We discover that while we cannot control the entirety of our experience, we are not without agency. We can control our respond. We can choose presence over resistance, awareness over reactivity. We can remain in relationship with what is unfolding, rather than turning away from it.
This is where the true movement of the journey happens, not in avoiding difficulty, but in allowing it to transform us.
And this is where the teachings of India and the symbolism of Easter quietly converge: in the understanding that life unfolds through cause and effect, yet remains larger than our individual will. That what happens to us is not always ours to choose, but what we become through it is.
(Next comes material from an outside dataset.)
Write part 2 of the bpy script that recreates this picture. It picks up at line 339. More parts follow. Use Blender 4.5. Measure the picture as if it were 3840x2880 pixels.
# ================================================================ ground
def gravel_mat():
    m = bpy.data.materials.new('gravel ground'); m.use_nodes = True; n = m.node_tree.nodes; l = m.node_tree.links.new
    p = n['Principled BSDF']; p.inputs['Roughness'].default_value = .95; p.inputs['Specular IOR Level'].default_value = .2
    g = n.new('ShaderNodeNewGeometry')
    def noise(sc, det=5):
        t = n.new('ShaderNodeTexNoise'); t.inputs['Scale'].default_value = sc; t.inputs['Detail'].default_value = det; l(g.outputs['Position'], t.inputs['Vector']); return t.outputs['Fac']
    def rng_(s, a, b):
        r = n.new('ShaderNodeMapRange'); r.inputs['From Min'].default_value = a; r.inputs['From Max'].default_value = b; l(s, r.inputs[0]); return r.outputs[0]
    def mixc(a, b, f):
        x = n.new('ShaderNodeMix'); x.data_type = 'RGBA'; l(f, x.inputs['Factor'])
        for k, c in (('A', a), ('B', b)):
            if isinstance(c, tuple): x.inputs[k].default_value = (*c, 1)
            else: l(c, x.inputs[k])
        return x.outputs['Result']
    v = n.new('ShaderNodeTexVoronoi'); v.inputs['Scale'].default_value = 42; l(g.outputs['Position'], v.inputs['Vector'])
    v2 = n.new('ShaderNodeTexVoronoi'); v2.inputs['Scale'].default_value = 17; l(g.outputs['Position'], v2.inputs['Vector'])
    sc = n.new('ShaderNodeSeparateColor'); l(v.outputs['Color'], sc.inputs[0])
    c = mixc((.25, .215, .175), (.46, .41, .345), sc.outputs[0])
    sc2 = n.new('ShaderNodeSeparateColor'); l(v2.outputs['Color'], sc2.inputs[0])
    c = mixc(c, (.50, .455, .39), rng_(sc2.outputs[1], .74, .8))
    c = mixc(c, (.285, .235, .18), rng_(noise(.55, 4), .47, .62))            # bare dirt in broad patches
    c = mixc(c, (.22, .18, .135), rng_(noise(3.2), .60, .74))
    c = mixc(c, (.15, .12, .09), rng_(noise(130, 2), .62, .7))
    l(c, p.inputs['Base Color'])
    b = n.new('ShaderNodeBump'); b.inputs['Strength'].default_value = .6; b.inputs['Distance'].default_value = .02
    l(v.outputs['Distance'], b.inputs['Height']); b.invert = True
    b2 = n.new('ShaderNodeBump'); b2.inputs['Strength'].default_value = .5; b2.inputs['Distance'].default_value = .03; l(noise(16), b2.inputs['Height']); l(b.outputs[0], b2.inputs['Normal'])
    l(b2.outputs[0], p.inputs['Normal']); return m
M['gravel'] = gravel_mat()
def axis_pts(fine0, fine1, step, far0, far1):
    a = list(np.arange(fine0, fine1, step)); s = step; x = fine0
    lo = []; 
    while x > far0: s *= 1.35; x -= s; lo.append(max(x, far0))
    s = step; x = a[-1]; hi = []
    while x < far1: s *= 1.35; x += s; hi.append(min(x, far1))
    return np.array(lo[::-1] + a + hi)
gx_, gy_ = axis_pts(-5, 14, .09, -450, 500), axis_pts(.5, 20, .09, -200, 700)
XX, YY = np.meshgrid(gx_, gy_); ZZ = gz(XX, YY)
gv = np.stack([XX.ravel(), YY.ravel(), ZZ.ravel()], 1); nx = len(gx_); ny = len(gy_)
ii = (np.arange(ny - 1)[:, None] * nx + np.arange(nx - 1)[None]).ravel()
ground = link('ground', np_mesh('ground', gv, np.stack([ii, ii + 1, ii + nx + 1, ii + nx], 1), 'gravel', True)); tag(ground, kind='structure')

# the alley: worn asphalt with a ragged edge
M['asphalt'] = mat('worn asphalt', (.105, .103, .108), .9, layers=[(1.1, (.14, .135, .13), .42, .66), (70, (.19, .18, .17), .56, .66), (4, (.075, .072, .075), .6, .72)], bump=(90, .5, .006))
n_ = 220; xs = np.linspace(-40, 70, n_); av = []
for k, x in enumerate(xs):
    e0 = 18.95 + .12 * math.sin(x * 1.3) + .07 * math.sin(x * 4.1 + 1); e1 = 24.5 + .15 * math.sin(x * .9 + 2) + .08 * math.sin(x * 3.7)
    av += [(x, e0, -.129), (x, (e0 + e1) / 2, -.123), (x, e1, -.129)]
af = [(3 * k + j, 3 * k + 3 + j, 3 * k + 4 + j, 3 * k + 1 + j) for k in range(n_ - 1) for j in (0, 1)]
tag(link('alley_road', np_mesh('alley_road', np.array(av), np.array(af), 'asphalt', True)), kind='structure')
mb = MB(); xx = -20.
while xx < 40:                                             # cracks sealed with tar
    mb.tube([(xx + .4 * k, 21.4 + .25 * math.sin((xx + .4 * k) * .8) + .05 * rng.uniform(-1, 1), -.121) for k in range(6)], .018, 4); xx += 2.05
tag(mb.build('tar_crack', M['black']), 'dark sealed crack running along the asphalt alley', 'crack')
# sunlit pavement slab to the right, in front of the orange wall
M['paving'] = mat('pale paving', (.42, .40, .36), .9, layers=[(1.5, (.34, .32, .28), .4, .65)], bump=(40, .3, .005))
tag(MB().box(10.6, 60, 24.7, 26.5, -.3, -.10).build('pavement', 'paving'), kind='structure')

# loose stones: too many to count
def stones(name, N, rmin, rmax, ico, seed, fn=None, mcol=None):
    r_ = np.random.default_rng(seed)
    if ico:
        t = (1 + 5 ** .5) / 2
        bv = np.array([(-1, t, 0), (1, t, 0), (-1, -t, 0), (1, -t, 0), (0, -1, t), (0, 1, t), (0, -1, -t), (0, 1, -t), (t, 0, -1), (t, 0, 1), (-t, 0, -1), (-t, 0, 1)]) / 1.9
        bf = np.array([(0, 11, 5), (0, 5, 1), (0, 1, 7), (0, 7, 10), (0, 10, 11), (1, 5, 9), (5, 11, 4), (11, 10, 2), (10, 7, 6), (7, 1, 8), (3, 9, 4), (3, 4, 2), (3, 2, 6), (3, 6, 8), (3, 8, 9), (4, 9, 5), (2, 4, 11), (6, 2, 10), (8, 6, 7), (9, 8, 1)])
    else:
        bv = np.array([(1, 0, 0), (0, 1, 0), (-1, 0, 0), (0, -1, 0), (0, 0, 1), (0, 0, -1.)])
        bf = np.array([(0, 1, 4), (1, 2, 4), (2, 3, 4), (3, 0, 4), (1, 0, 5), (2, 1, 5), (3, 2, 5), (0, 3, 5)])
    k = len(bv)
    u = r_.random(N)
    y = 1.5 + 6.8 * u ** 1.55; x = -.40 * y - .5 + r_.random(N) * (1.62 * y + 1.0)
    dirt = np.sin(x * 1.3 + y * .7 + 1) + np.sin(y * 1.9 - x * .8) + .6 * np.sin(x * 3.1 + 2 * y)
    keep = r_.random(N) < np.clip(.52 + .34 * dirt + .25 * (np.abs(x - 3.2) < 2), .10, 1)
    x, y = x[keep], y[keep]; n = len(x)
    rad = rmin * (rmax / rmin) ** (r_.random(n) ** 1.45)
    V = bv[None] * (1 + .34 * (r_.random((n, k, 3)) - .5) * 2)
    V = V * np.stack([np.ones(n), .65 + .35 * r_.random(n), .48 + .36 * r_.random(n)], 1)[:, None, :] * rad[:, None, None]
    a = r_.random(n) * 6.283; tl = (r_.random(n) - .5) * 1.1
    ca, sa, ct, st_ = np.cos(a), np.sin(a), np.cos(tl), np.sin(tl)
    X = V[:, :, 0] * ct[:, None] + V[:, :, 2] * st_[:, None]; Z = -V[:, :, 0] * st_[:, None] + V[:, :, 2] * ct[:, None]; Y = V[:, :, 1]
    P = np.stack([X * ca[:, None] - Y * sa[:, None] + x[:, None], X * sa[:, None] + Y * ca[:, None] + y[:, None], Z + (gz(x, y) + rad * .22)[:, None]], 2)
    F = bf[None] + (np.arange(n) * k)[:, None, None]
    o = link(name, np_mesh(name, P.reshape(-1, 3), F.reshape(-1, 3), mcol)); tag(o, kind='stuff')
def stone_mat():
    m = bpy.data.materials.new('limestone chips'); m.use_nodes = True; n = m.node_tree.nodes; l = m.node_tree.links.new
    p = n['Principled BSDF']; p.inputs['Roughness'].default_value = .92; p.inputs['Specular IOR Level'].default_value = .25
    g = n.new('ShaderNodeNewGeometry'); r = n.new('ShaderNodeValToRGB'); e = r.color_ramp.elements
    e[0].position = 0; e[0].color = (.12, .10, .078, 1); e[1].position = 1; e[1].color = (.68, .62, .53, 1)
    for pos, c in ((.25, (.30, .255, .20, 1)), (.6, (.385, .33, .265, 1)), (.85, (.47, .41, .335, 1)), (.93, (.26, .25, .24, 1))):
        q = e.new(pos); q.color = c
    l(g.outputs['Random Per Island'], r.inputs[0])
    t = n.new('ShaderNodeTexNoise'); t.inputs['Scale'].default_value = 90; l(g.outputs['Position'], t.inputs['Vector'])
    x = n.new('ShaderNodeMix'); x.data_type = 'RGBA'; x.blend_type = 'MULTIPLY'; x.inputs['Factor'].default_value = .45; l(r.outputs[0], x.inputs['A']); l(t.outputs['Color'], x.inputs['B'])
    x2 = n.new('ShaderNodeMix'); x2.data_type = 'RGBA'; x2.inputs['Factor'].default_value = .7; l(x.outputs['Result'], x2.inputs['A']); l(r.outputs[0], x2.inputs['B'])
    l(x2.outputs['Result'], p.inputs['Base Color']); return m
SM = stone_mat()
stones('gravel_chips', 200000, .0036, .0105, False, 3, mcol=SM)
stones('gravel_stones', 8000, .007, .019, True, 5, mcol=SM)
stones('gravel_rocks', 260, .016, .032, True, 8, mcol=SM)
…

For many of us, this understanding comes only with time. But when it does, something softens. We stop asking why things went wrong and begin to see how they formed us. We stop resisting the limits of control and begin to participate more consciously in what is.
And slowly, almost without noticing, we return, not to the life we had before, but to a deeper relationship with life itself. More aware. More present. More whole.
This is the quiet triumph. The integration of suffering into something else. Not control over life, but coherence within it.
Perhaps this is what Easter ultimately reveals: that through loss, through chaos, through the breaking apart of what we thought we are, and how things should be, in fact, we are being led, through the journey of becoming, into something greater than we could have imagined.